Written exercise:
Omit every image, and transcribe the remaining entries exactly as given.

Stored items
— begin —
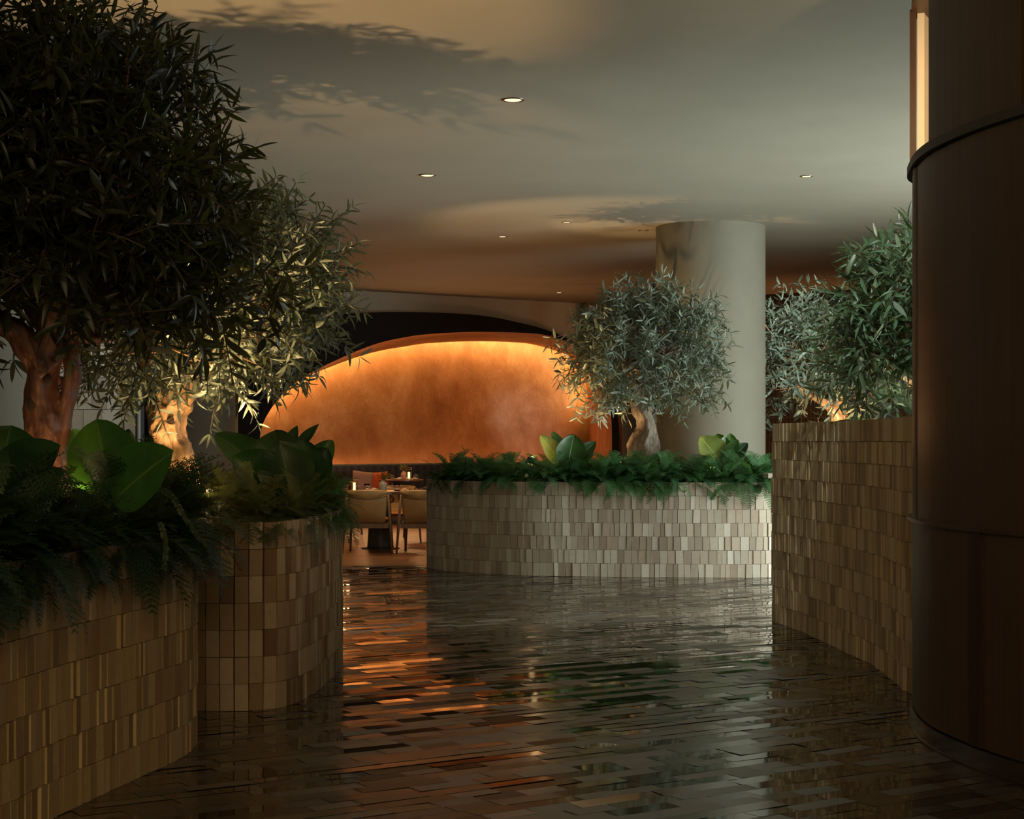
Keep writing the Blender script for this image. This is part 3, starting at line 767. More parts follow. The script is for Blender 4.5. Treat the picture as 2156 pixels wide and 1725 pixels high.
# tree 2: golden trunk in the second planter
def tree_golden():
    d = 10.3; rl = P(370, 1010, d); root = empty('olive_tree', rl); tag(root, 'olive tree with floodlit golden trunk in the second planter', 'tree')
    q = lambda x, y, dd=0: P(x, y, d+dd)
    ch = [([q(368, 1030), q(360, 980), q(350, 930), q(352, 880), q(372, 835), q(384, 800), q(385, 770)], [.16, .11, .095, .105, .10, .085, .06]),
          ([q(352, 960, -.03), q(340, 910, -.05), q(338, 870, -.04), q(350, 830, 0)], [.07, .07, .06, .05]),
          ([q(375, 860), q(392, 820), q(396, 790), q(398, 760), q(402, 700)], [.07, .07, .06, .045, .03]),
          ([q(368, 810), q(345, 795), q(325, 780), q(310, 768), q(295, 740)], [.055, .05, .04, .035, .02]),
          ([q(340, 790), q(325, 765), q(312, 745), q(305, 710)], [.035, .028, .024, .018]),
          ([q(330, 875, -.02), q(322, 860, -.03), q(328, 845, -.03)], [.05, .045, .03]),
          ([q(375, 990, -.05), q(395, 985), q(402, 1010)], [.05, .04, .035]), ([q(365, 990, -.06), q(352, 985), q(345, 1010)], [.05, .045, .04]),
          ([q(395, 760), q(430, 745), q(470, 720)], [.04, .03, .02])]
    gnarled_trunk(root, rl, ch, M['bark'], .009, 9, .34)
    knot(root, rl, q(359, 885, -.10), .022, 1.1)
    L = [lobe(430, 650, 10.3, 215, .7, 130), lobe(560, 640, 10.3, 120, .6, 130), lobe(610, 560, 10.3, 75, .4, 90), lobe(300, 730, 10.2, 125, .6, 80), lobe(480, 760, 10.1, 100, .5, 65),
         lobe(520, 490, 10.4, 110, .5, 90), lobe(380, 560, 10.4, 160, .6, 120), lobe(230, 740, 10.2, 55, .4, 60), lobe(640, 640, 10.3, 50, .3, 60)]
    ex = [(P(620, 520, 10.3), (.05, 0, 1), .30), (P(645, 500, 10.3), (.35, 0, .9), .22), (P(560, 450, 10.3), (-.2, 0, 1), .15), (P(590, 730, 10.2), (.7, 0, -.7), .26), (P(560, 790, 10.2), (.5, 0, -.8), .16),
          (P(470, 800, 10.1), (.1, 0, -1), .14), (P(250, 790, 10.1), (-.2, 0, -1), .12), (P(200, 780, 10.1), (-.4, 0, -.8), .14), (P(660, 590, 10.3), (.8, 0, .3), .15), (P(560, 760, 10.2), (.9, 0, -.4), .2)]
    olive_foliage(root, L, 900, .10, 33, M['olive_silver'], rl, ex, fruit=50)
    branches(root, rl, [q(402, 705), q(385, 770), q(305, 712), q(470, 720)], L, 55, M['bark'], 6, .02)
tree_golden()

def tree_centre():
    d = 18.45; rl = P(1358, 990, d); root = empty('olive_tree', rl); tag(root, 'small silvery olive tree with twisted grey trunk in the centre planter', 'tree')
    q = lambda x, y, dd=0: P(x, y, d+dd)
    ch = [([q(1352, 990), q(1355, 965), q(1350, 935), q(1362, 905), q(1358, 880), q(1348, 860), q(1355, 830), q(1352, 800)], [.17, .13, .115, .10, .085, .085, .07, .05]),
          ([q(1362, 965), q(1374, 940), q(1372, 915), q(1358, 890)], [.09, .07, .06, .05]),
          ([q(1355, 870), q(1364, 850), q(1368, 825), q(1385, 790), q(1400, 750)], [.06, .07, .05, .035, .02]),
          ([q(1350, 850), q(1338, 825), q(1325, 795), q(1310, 760)], [.06, .05, .03, .02]),
          ([q(1352, 810), q(1350, 760), q(1348, 700)], [.05, .035, .02]),
          ([q(1335, 985), q(1342, 955), q(1348, 930)], [.08, .06, .04])]
    gnarled_trunk(root, rl, ch, M['bark_grey'], .012, 15, .34, .028)
    L = [lobe(1360, 740, d, 135, .6, 110), lobe(1290, 750, d, 85, .5, 80), lobe(1430, 760, d, 80, .5, 80), lobe(1350, 670, d, 75, .4, 55), lobe(1230, 760, d, 40, .3, 40), lobe(1420, 680, d, 60, .4, 45), lobe(1280, 690, d, 50, .3, 40), lobe(1455, 720, d, 45, .3, 60), lobe(1440, 830, d, 45, .3, 25), lobe(1280, 830, d, 45, .3, 25)]
    ex = [(P(1350, 650, d), (0, 0, 1), .34), (P(1352, 630, d), (0.02, 0, 1), .2), (P(1235, 790, d), (-.9, 0, .2), .3), (P(1220, 775, d), (-1, 0, 0), .2), (P(1400, 650, d), (.2, 0, 1), .2), (P(1440, 660, d), (.5, 0, 1), .18), (P(1490, 750, d), (1, 0, .2), .16), (P(1270, 660, d), (-.4, 0, 1), .16)]
    olive_foliage(root, L, 640, .118, 44, M['olive_silver'], rl, ex, tw=(.16, .36), fruit=30)
    branches(root, rl, [q(1400, 752), q(1310, 762), q(1348, 705), q(1352, 790)], L, 50, M['bark_grey'], 7, .022)
tree_centre()

def tree_right_far():
    d = 21.6; rl = P(1768, 1000, d); root = empty('olive_tree', rl); tag(root, 'silvery olive tree with forked trunk behind the tall right planter', 'tree')
    q = lambda x, y, dd=0: P(x, y, d+dd)
    pot = empty('tree_pot', (rl.x, d, 0)); tag(pot, 'round stone pot holding the silvery olive tree behind the tall right planter', 'pot')
    b = MB(); b.lathe([(0, 0), (.26, 0), (.33, .6), (.30, .6), (.29, .54)], n=32, caps=False); b.build('pot_body', M['beige'], pot, smooth=True)
    b = MB(); b.lathe([(.29, .53), (.29, .55)], n=32); b.build('soil', M['soil'], pot)
    ch = [([q(1768, 1092), q(1768, 1000), q(1765, 890), q(1762, 868), q(1768, 845)], [.17, .16, .12, .10, .07]),
          ([q(1762, 875), q(1745, 855), q(1722, 842), q(1700, 830)], [.08, .065, .05, .03]), ([q(1770, 860), q(1775, 835), q(1772, 800)], [.05, .035, .025]),
          ([q(1790, 960), q(1804, 890), q(1806, 850), q(1800, 820)], [.05, .045, .035, .02]), ([q(1700, 830), q(1675, 790), q(1665, 750)], [.025, .018, .012])]
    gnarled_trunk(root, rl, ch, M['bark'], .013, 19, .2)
    L = [lobe(1740, 760, d, 110, .8, 85), lobe(1680, 720, d, 75, .5, 70), lobe(1820, 800, d, 80, .5, 60), lobe(1670, 810, d, 55, .4, 45), lobe(1700, 670, d, 50, .3, 40), lobe(1870, 830, d, 45, .4, 40)]
    ex = [(P(1680, 660, d), (0, 0, 1), .14), (P(1650, 690, d), (-.6, 0, .8), .14), (P(1650, 830, d), (-.4, 0, -.9), .12), (P(1690, 850, d), (-.1, 0, -1), .12)]
    olive_foliage(root, L, 400, .165, 55, M['olive_silver'], rl, ex, tw=(.2, .42), fruit=30)
    branches(root, rl, [q(1700, 832), q(1772, 802), q(1800, 822), q(1665, 752)], L, 40, M['bark'], 8, .018)
tree_right_far()

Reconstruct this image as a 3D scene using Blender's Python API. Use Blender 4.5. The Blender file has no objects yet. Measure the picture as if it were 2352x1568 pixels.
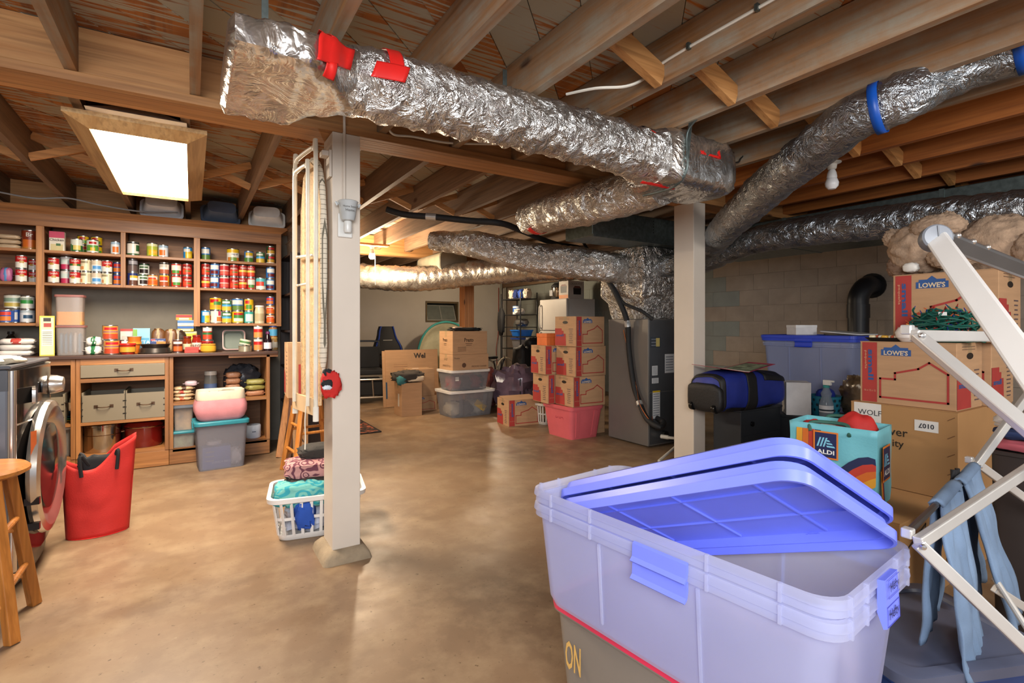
— end —
Problem solution:
Keep writing the Blender script for this image. This is part 3, starting at line 767. More parts follow. The script is for Blender 4.5. Treat the picture as 2156 pixels wide and 1725 pixels high.
# tree 2: golden trunk in the second planter
def tree_golden():
    d = 10.3; rl = P(370, 1010, d); root = empty('olive_tree', rl); tag(root, 'olive tree with floodlit golden trunk in the second planter', 'tree')
    q = lambda x, y, dd=0: P(x, y, d+dd)
    ch = [([q(368, 1030), q(360, 980), q(350, 930), q(352, 880), q(372, 835), q(384, 800), q(385, 770)], [.16, .11, .095, .105, .10, .085, .06]),
          ([q(352, 960, -.03), q(340, 910, -.05), q(338, 870, -.04), q(350, 830, 0)], [.07, .07, .06, .05]),
          ([q(375, 860), q(392, 820), q(396, 790), q(398, 760), q(402, 700)], [.07, .07, .06, .045, .03]),
          ([q(368, 810), q(345, 795), q(325, 780), q(310, 768), q(295, 740)], [.055, .05, .04, .035, .02]),
          ([q(340, 790), q(325, 765), q(312, 745), q(305, 710)], [.035, .028, .024, .018]),
          ([q(330, 875, -.02), q(322, 860, -.03), q(328, 845, -.03)], [.05, .045, .03]),
          ([q(375, 990, -.05), q(395, 985), q(402, 1010)], [.05, .04, .035]), ([q(365, 990, -.06), q(352, 985), q(345, 1010)], [.05, .045, .04]),
          ([q(395, 760), q(430, 745), q(470, 720)], [.04, .03, .02])]
    gnarled_trunk(root, rl, ch, M['bark'], .009, 9, .34)
    knot(root, rl, q(359, 885, -.10), .022, 1.1)
    L = [lobe(430, 650, 10.3, 215, .7, 130), lobe(560, 640, 10.3, 120, .6, 130), lobe(610, 560, 10.3, 75, .4, 90), lobe(300, 730, 10.2, 125, .6, 80), lobe(480, 760, 10.1, 100, .5, 65),
         lobe(520, 490, 10.4, 110, .5, 90), lobe(380, 560, 10.4, 160, .6, 120), lobe(230, 740, 10.2, 55, .4, 60), lobe(640, 640, 10.3, 50, .3, 60)]
    ex = [(P(620, 520, 10.3), (.05, 0, 1), .30), (P(645, 500, 10.3), (.35, 0, .9), .22), (P(560, 450, 10.3), (-.2, 0, 1), .15), (P(590, 730, 10.2), (.7, 0, -.7), .26), (P(560, 790, 10.2), (.5, 0, -.8), .16),
          (P(470, 800, 10.1), (.1, 0, -1), .14), (P(250, 790, 10.1), (-.2, 0, -1), .12), (P(200, 780, 10.1), (-.4, 0, -.8), .14), (P(660, 590, 10.3), (.8, 0, .3), .15), (P(560, 760, 10.2), (.9, 0, -.4), .2)]
    olive_foliage(root, L, 900, .10, 33, M['olive_silver'], rl, ex, fruit=50)
    branches(root, rl, [q(402, 705), q(385, 770), q(305, 712), q(470, 720)], L, 55, M['bark'], 6, .02)
tree_golden()

def tree_centre():
    d = 18.45; rl = P(1358, 990, d); root = empty('olive_tree', rl); tag(root, 'small silvery olive tree with twisted grey trunk in the centre planter', 'tree')
    q = lambda x, y, dd=0: P(x, y, d+dd)
    ch = [([q(1352, 990), q(1355, 965), q(1350, 935), q(1362, 905), q(1358, 880), q(1348, 860), q(1355, 830), q(1352, 800)], [.17, .13, .115, .10, .085, .085, .07, .05]),
          ([q(1362, 965), q(1374, 940), q(1372, 915), q(1358, 890)], [.09, .07, .06, .05]),
          ([q(1355, 870), q(1364, 850), q(1368, 825), q(1385, 790), q(1400, 750)], [.06, .07, .05, .035, .02]),
          ([q(1350, 850), q(1338, 825), q(1325, 795), q(1310, 760)], [.06, .05, .03, .02]),
          ([q(1352, 810), q(1350, 760), q(1348, 700)], [.05, .035, .02]),
          ([q(1335, 985), q(1342, 955), q(1348, 930)], [.08, .06, .04])]
    gnarled_trunk(root, rl, ch, M['bark_grey'], .012, 15, .34, .028)
    L = [lobe(1360, 740, d, 135, .6, 110), lobe(1290, 750, d, 85, .5, 80), lobe(1430, 760, d, 80, .5, 80), lobe(1350, 670, d, 75, .4, 55), lobe(1230, 760, d, 40, .3, 40), lobe(1420, 680, d, 60, .4, 45), lobe(1280, 690, d, 50, .3, 40), lobe(1455, 720, d, 45, .3, 60), lobe(1440, 830, d, 45, .3, 25), lobe(1280, 830, d, 45, .3, 25)]
    ex = [(P(1350, 650, d), (0, 0, 1), .34), (P(1352, 630, d), (0.02, 0, 1), .2), (P(1235, 790, d), (-.9, 0, .2), .3), (P(1220, 775, d), (-1, 0, 0), .2), (P(1400, 650, d), (.2, 0, 1), .2), (P(1440, 660, d), (.5, 0, 1), .18), (P(1490, 750, d), (1, 0, .2), .16), (P(1270, 660, d), (-.4, 0, 1), .16)]
    olive_foliage(root, L, 640, .118, 44, M['olive_silver'], rl, ex, tw=(.16, .36), fruit=30)
    branches(root, rl, [q(1400, 752), q(1310, 762), q(1348, 705), q(1352, 790)], L, 50, M['bark_grey'], 7, .022)
tree_centre()

def tree_right_far():
    d = 21.6; rl = P(1768, 1000, d); root = empty('olive_tree', rl); tag(root, 'silvery olive tree with forked trunk behind the tall right planter', 'tree')
    q = lambda x, y, dd=0: P(x, y, d+dd)
    pot = empty('tree_pot', (rl.x, d, 0)); tag(pot, 'round stone pot holding the silvery olive tree behind the tall right planter', 'pot')
    b = MB(); b.lathe([(0, 0), (.26, 0), (.33, .6), (.30, .6), (.29, .54)], n=32, caps=False); b.build('pot_body', M['beige'], pot, smooth=True)
    b = MB(); b.lathe([(.29, .53), (.29, .55)], n=32); b.build('soil', M['soil'], pot)
    ch = [([q(1768, 1092), q(1768, 1000), q(1765, 890), q(1762, 868), q(1768, 845)], [.17, .16, .12, .10, .07]),
          ([q(1762, 875), q(1745, 855), q(1722, 842), q(1700, 830)], [.08, .065, .05, .03]), ([q(1770, 860), q(1775, 835), q(1772, 800)], [.05, .035, .025]),
          ([q(1790, 960), q(1804, 890), q(1806, 850), q(1800, 820)], [.05, .045, .035, .02]), ([q(1700, 830), q(1675, 790), q(1665, 750)], [.025, .018, .012])]
    gnarled_trunk(root, rl, ch, M['bark'], .013, 19, .2)
    L = [lobe(1740, 760, d, 110, .8, 85), lobe(1680, 720, d, 75, .5, 70), lobe(1820, 800, d, 80, .5, 60), lobe(1670, 810, d, 55, .4, 45), lobe(1700, 670, d, 50, .3, 40), lobe(1870, 830, d, 45, .4, 40)]
    ex = [(P(1680, 660, d), (0, 0, 1), .14), (P(1650, 690, d), (-.6, 0, .8), .14), (P(1650, 830, d), (-.4, 0, -.9), .12), (P(1690, 850, d), (-.1, 0, -1), .12)]
    olive_foliage(root, L, 400, .165, 55, M['olive_silver'], rl, ex, tw=(.2, .42), fruit=30)
    branches(root, rl, [q(1700, 832), q(1772, 802), q(1800, 822), q(1665, 752)], L, 40, M['bark'], 8, .018)
tree_right_far()

Reconstruct this image as a 3D scene using Blender's Python API. Use Blender 4.5. The Blender file has no objects yet. Measure the picture as if it were 2352x1568 pixels.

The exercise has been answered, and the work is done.